Reflecting on the changes since his previous trip, Green says, "Cuba has a workforce that is primarily associated with the government, and this time, there are more entrepreneurs. There are more people who are self-employed than before, which is a good thing, to see people having the opportunity to go into business for themselves."
Cuban leader Raúl Castro began implementing economic reforms shortly after he succeeded his brother Fidel eight years ago.
"It appears that persons who can start microbusinesses are doing fairly well, the kind of businesses that you can start on your own," Green says. "We went to a restaurant that was owned and managed by an individual, that was not a government restaurant."
Apart from meeting with entrepreneurs, the U.S. delegation also met with a number of Afro-Cubans. The Castro government has long claimed the country's communist revolution eliminated racism.
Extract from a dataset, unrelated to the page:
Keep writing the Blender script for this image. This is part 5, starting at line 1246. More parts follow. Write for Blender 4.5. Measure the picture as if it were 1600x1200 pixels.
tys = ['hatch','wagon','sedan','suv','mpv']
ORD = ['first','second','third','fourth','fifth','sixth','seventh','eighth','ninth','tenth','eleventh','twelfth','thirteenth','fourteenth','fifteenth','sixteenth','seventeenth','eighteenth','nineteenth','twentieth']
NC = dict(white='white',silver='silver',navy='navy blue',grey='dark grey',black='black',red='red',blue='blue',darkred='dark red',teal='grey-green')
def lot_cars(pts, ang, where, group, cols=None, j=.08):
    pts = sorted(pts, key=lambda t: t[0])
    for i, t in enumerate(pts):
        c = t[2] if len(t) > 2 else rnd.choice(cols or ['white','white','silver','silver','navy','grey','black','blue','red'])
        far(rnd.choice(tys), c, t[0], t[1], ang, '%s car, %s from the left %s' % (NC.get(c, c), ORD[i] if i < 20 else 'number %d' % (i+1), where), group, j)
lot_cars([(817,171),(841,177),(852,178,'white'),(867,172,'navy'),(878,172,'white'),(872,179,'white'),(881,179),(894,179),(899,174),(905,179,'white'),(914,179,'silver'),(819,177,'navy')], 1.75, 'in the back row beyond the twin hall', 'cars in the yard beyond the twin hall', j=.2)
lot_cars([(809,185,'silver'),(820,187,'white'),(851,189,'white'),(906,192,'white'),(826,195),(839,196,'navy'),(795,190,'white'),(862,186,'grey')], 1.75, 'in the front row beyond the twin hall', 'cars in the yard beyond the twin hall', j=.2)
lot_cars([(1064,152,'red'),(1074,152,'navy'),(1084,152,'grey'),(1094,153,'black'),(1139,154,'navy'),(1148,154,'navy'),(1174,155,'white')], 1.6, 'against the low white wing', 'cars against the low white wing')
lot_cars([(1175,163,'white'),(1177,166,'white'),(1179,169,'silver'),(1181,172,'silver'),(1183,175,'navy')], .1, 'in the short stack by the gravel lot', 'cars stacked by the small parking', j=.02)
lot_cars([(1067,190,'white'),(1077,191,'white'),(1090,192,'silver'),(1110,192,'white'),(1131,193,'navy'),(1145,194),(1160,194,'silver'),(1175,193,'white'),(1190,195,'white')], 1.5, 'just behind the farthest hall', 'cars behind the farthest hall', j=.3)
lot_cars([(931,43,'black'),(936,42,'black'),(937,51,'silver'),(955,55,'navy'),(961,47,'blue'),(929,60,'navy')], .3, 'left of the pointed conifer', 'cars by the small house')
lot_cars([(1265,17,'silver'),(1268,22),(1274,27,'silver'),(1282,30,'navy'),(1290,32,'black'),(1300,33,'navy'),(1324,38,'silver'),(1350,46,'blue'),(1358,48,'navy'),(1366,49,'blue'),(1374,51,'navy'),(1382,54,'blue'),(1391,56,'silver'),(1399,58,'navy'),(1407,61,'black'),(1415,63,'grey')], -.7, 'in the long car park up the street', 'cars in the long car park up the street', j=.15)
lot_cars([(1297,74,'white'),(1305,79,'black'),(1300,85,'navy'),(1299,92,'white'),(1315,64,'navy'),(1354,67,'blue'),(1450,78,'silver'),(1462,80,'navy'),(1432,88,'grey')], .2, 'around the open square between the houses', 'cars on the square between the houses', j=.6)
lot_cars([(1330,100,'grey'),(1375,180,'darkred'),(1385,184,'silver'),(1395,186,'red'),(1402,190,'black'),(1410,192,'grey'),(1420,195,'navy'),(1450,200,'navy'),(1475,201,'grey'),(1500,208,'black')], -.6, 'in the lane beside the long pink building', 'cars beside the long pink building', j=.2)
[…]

"It is no longer codified in the law," Green says, "but there is some de facto racism, based upon what we gathered from the Afro-Cubans, and that kind of racism is the kind that is always difficult to fight, just as we still have racism in our country."
Non-whites make up more than a quarter of Cuba's population. But they hold a far lower proportion of leadership positions in Cuba's government and public sector industries. They're concerned about losing out as the country's private sector develops.
Hard currency is in short supply in Cuba. That's been changing since the Obama administration loosened restrictions on the amount of money Cuban-Americans could send their relatives on the island. Here too, though, Afro-Cubans are at a disadvantage.
"They don't have a lot of people that left Cuba and came to the United States and, as a result, are sending dollars back to them," Green says, "so they're interested in seeing if there's some way for them to receive some aid and assistance."
Green says most Cubans he spoke with are anxious to do business with the United States. But the changes President Obama has made in U.S. policy toward Cuba only go so far. Ending the five-decade embargo on trade and investment with the island will require an act of Congress.